Why didn't Lincoln make it clear that he wanted to end slavery when his speeches suggested otherwise? This isn't addressed by scholars today.

these are just my thouhts at the moment. Could add more later, probably.
 
In regard to my first point I must add that God judged the North in the aftermath of the war as we now have Big Government, the loss of the Union (how many people speak of that today?), the loss of republic and the rise of Empire.
 
slavery

Jacob,

Some good responses. Another point to consider is that the Law does not countenance slavery based on 'race.'
 
hmmm.

Jacob, you condemn (rightly) all of the basic practices of slavery in the US. But you never condemn US slavery outright, only specific practices. But the sum of the practices equal the whole, from my observation. And the socioeconomic and cultural shockwaves of it still rattle through African-American communities today.
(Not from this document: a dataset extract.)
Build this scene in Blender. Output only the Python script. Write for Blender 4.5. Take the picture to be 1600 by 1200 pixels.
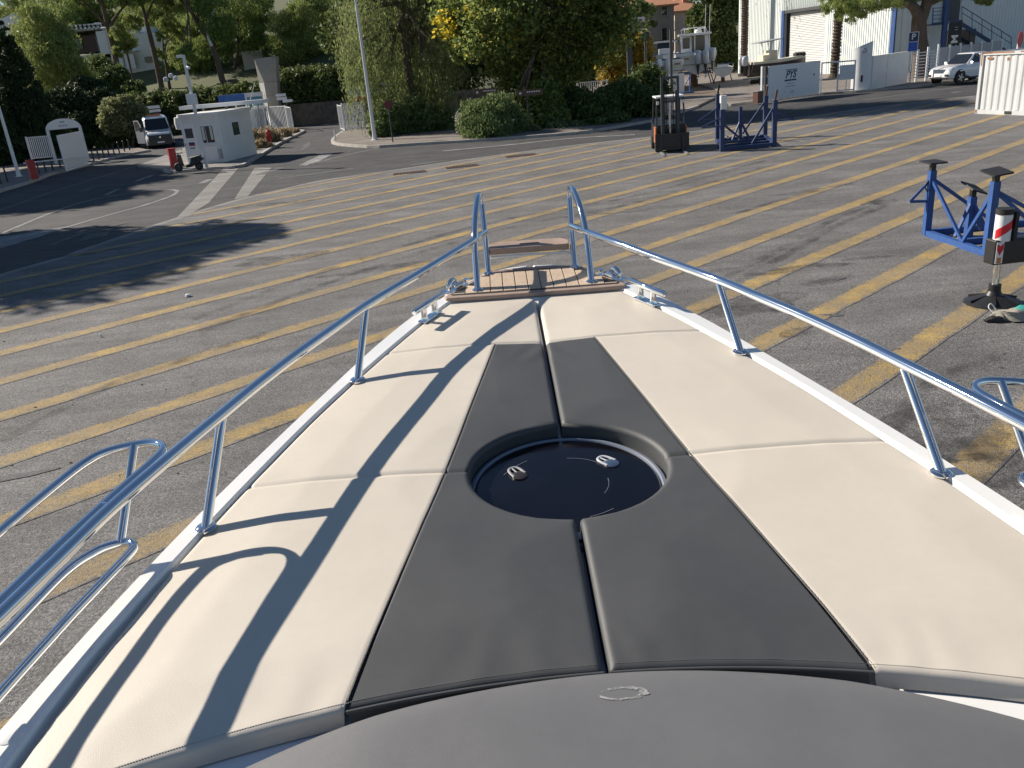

Why not condemn the whole thing outright ?
 
Off topic:

In point 1 you have the wrong word. It should read 'affected' not 'effected'. A very common and growing mistake; much like the misuse of reflexive pronouns.
 
Originally posted by OS_X
hmmm.

Jacob, you condemn (rightly) all of the basic practices of slavery in the US. But you never condemn US slavery outright, only specific practices. But the sum of the practices equal the whole, from my observation. And the socioeconomic and cultural shockwaves of it still rattle through African-American communities today.

Why not condemn the whole thing outright ?

One question is if the shockwaves are truly from Southern slavery or from Reconstruction?

CT
 
Originally posted by WrittenFromUtopia
Why not condemn the whole thing? Because slavery, as a punishment to criminals, is a dang good idea, in my opinion.

But we're not talking about criminals, are we Gabriel ?

Context.
 
I am always hesitant to debate this subject. I will stand second to no man in the South's constitutionality of seceeding. At the same time, I hope that I can say evil is evil, even when it pertains to my homeland.